PROBLEM TO WORK ON ::
Please copy all the lines that follow, word for word.

MATERIAL PROVIDED ::
- - -

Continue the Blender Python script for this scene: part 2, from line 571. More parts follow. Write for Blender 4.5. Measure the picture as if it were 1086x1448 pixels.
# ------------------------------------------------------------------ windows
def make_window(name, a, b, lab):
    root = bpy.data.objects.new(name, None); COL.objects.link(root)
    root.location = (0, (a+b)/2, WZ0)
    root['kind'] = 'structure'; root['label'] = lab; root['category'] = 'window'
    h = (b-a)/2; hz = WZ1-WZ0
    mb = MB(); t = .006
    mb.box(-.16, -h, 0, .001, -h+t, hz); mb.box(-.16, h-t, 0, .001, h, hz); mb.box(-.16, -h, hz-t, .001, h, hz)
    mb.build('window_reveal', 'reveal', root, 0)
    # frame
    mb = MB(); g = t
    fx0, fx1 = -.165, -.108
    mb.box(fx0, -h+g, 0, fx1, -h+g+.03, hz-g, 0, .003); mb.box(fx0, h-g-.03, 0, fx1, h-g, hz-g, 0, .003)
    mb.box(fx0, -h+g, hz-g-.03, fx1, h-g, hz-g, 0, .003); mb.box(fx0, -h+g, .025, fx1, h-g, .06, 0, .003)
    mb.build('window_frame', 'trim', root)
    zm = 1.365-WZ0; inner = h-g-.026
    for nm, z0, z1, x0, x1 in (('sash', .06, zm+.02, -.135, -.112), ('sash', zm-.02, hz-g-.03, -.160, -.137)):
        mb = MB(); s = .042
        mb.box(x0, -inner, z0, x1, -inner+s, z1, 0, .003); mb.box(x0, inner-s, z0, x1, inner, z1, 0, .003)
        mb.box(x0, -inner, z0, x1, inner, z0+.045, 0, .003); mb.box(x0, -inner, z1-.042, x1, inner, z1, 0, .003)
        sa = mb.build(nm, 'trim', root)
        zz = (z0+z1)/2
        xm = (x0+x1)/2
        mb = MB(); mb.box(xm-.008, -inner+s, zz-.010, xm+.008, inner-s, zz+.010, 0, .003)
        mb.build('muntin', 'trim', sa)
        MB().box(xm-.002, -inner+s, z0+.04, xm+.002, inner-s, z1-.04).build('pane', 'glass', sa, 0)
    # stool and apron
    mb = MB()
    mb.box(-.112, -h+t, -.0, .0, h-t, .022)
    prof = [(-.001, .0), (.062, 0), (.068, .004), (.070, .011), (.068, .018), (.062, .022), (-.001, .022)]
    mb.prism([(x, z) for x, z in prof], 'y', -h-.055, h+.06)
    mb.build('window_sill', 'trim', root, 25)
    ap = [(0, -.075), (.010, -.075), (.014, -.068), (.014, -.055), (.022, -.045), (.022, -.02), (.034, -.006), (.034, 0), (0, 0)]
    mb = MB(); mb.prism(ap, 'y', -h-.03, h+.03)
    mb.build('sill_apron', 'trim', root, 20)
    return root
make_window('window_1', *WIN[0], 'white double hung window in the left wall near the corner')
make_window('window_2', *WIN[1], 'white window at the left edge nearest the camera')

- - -

COMPLETE OUTPUT ::
Continue the Blender Python script for this scene: part 2, from line 571. More parts follow. Write for Blender 4.5. Measure the picture as if it were 1086x1448 pixels.
# ------------------------------------------------------------------ windows
def make_window(name, a, b, lab):
    root = bpy.data.objects.new(name, None); COL.objects.link(root)
    root.location = (0, (a+b)/2, WZ0)
    root['kind'] = 'structure'; root['label'] = lab; root['category'] = 'window'
    h = (b-a)/2; hz = WZ1-WZ0
    mb = MB(); t = .006
    mb.box(-.16, -h, 0, .001, -h+t, hz); mb.box(-.16, h-t, 0, .001, h, hz); mb.box(-.16, -h, hz-t, .001, h, hz)
    mb.build('window_reveal', 'reveal', root, 0)
    # frame
    mb = MB(); g = t
    fx0, fx1 = -.165, -.108
    mb.box(fx0, -h+g, 0, fx1, -h+g+.03, hz-g, 0, .003); mb.box(fx0, h-g-.03, 0, fx1, h-g, hz-g, 0, .003)
    mb.box(fx0, -h+g, hz-g-.03, fx1, h-g, hz-g, 0, .003); mb.box(fx0, -h+g, .025, fx1, h-g, .06, 0, .003)
    mb.build('window_frame', 'trim', root)
    zm = 1.365-WZ0; inner = h-g-.026
    for nm, z0, z1, x0, x1 in (('sash', .06, zm+.02, -.135, -.112), ('sash', zm-.02, hz-g-.03, -.160, -.137)):
        mb = MB(); s = .042
        mb.box(x0, -inner, z0, x1, -inner+s, z1, 0, .003); mb.box(x0, inner-s, z0, x1, inner, z1, 0, .003)
        mb.box(x0, -inner, z0, x1, inner, z0+.045, 0, .003); mb.box(x0, -inner, z1-.042, x1, inner, z1, 0, .003)
        sa = mb.build(nm, 'trim', root)
        zz = (z0+z1)/2
        xm = (x0+x1)/2
        mb = MB(); mb.box(xm-.008, -inner+s, zz-.010, xm+.008, inner-s, zz+.010, 0, .003)
        mb.build('muntin', 'trim', sa)
        MB().box(xm-.002, -inner+s, z0+.04, xm+.002, inner-s, z1-.04).build('pane', 'glass', sa, 0)
    # stool and apron
    mb = MB()
    mb.box(-.112, -h+t, -.0, .0, h-t, .022)
    prof = [(-.001, .0), (.062, 0), (.068, .004), (.070, .011), (.068, .018), (.062, .022), (-.001, .022)]
    mb.prism([(x, z) for x, z in prof], 'y', -h-.055, h+.06)
    mb.build('window_sill', 'trim', root, 25)
    ap = [(0, -.075), (.010, -.075), (.014, -.068), (.014, -.055), (.022, -.045), (.022, -.02), (.034, -.006), (.034, 0), (0, 0)]
    mb = MB(); mb.prism(ap, 'y', -h-.03, h+.03)
    mb.build('sill_apron', 'trim', root, 20)
    return root
make_window('window_1', *WIN[0], 'white double hung window in the left wall near the corner')
make_window('window_2', *WIN[1], 'white window at the left edge nearest the camera')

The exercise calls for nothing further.